Why this obsession with street food?

The first ever recipe I cooked was pav bhaji, and I was only 12 years old. I love street food because it’s rustic and it’s all creating something with the ingredients that are readily available in that region. And, of course, it’s amazing to eat. I love presenting traditional dishes in a new format. For instance, dabeli is a Gujarati snack that can often be found in the streets of Mumbai. But I gave it a twist and made dabeli tacos, dabeli sliders and dabeli cones. Many of my recipes are also of dishes that I love eating myself. For example, I love butter chicken, so I made butter chicken biryani. It is one of the most widely loved recipes on YFL till date.

What are your top five recipes from YFL?

First one is butter chicken biryani. Then, pull-out pav; an entire series that I did on pav. It’s gourmet-style cheesy bread with a variety of fillings. When you pull it out, you get amazing stringy and oozy cheese from it. Then, I would pick Amritsari kulcha, which has been cooked without a tandoor, but you will get that tandoori taste. The fourth one would be crispy corn. This sweet, hot and tangy recipe has got about 10 million views and is loved by vegetarians. Last but not the least, baked veggie toast.

What are the main challenges for a food producer?
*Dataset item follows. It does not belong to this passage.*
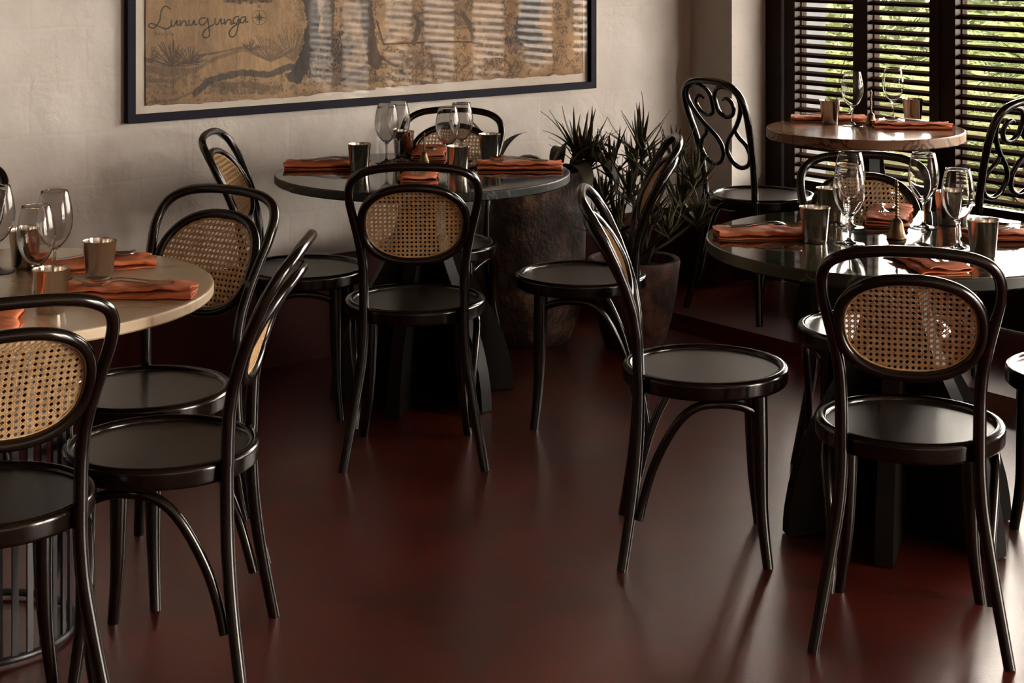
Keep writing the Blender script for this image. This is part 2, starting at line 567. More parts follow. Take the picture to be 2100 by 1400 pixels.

For me, competition is not a challenge because it actually tells you where you stand in the market. The real challenge is plagiarism. When people realised the potential of this format, they simply picked up already published content and put it out as their own. There’s nothing much we can do about it because copyright laws are not strict in India as of now. 
But thankfully, I already have an audience for my content. You can get hundreds of chilli paneer recipes with the click of a button, but there are people who specifically look for my version.

What are your future plans?

We have currently pulled down our website because we are relaunching it along with brand new apps. It would be a completely independent and a technologically advanced platform with stories on food and travel.